Global demand for oil, natural gas and coal — and the carbon pollution they generate — are expected to peak later this decade, according to a new report by the International Energy Agency.

Driving the shift will be the “phenomenal rise” of clean sources of energy, the Paris-based agency said in its annual World Energy Outlook report, published Tuesday.

The agency said it expects there to be nearly 10 times as many electric cars on the road globally by the end of the decade, and for renewables to account for almost half of the global energy mix, up from 30% today.
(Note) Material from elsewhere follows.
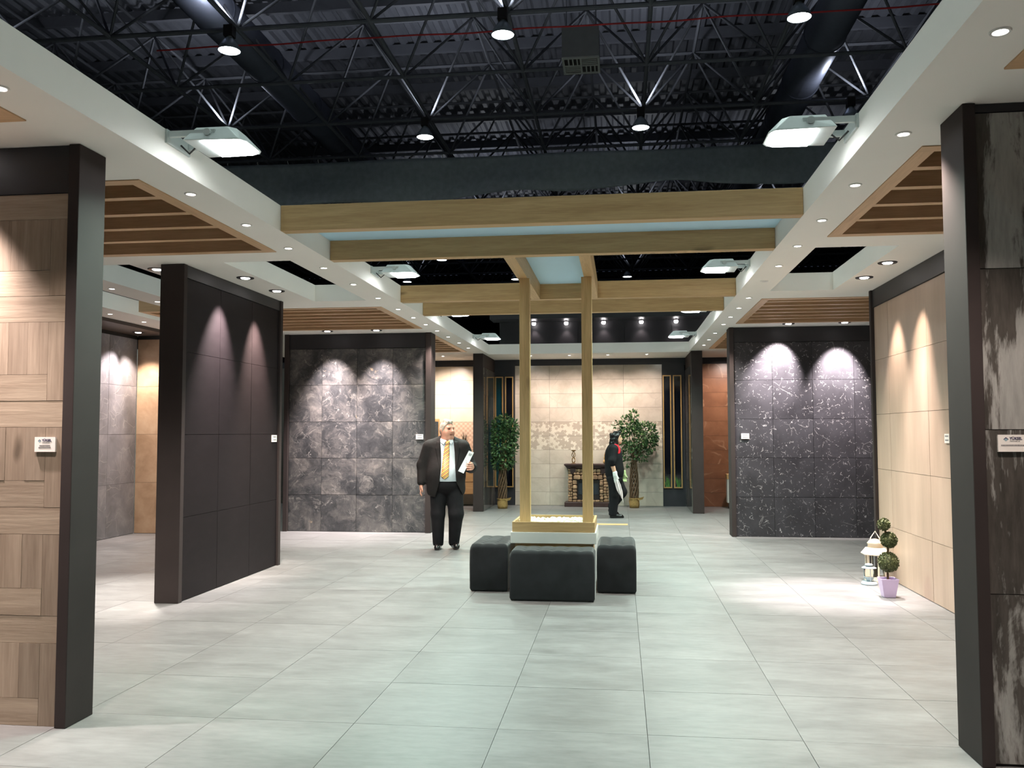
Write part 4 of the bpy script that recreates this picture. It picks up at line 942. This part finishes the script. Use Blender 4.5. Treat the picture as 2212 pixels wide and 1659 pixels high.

Slowing growth in China will also depress demand for fossil fuels. The world’s second biggest economy — and largest energy consumer — has reached an “inflection point,” the IEA said, with its total energy demand set to peak around the middle of the decade. China is also becoming a “clean energy powerhouse,” and accounted for more than half of electric vehicle sales worldwide last year.

“The transition to clean energy is happening worldwide and it’s unstoppable. It’s not a question of ‘if’, it’s just a matter of ‘how soon’ — and the sooner the better for all of us,” IEA Executive Director Fatih Birol said in a statement.

The IEA report challenges calls by the Organization of the Petroleum Exporting Countries (OPEC) — a group of the world’s major oil producing nations — for trillions of dollars of new investment into the sector between now and 2045 to prevent a spike in energy prices.

And it stands in sharp contrast to moves in recent days by America’s biggest oil and gas companies — ExxonMobil (XOM) and Chevron (CVX) — to double down on the future of US shale production by acquiring smaller rivals Pioneer (PXD) and Hess (HES) in deals valued at $60 billion and $53 billion respectively.

“The end of the growth era for fossil fuels does not mean an end to fossil fuel investment, but it undercuts the rationale for any increase in spending,” the agency said in its report.

In the near term, oil prices could be driven much higher by the war triggered by the brutal attack by Hamas on Israel on October 7. Brent crude, the global benchmark, has gained nearly 7% since then.

Birol said that the conflict could rock oil markets, 50 years after the world was plunged into an energy crisis by an Arab oil embargo triggered by the 1973 Yom Kippur war.

“We are today facing a major geopolitical crisis in the Middle East that could shock oil markets once again and deeply, because many oil producing countries are in that region,” Birol told reporters.

“This comes on top of the insecurity that we had in the natural gas markets… after the invasion of Ukraine by Russia,” he added.

Despite the accelerating shift to renewables, and lasting changes to consumption patterns in countries such as China, the IEA — which monitors energy trends for the world’s richest economies — warned that more needed to be done if the world is to stand a chance of limiting global warming to 1.5 degrees Celsius.

“Based on today’s policy settings, global emissions would remain high enough to push up global average temperatures by around 2.4 degrees Celsius this century,” it said.

Scientists consider warming of 1.5 degrees a threshold beyond which extreme heat, floods, droughts, wildfires, and food and water shortages will have an even greater impact on life as we know it. This year’s summer in the Northern Hemisphere was the world’s hottest on record, according to the European Union’s Copernicus Climate Change Service.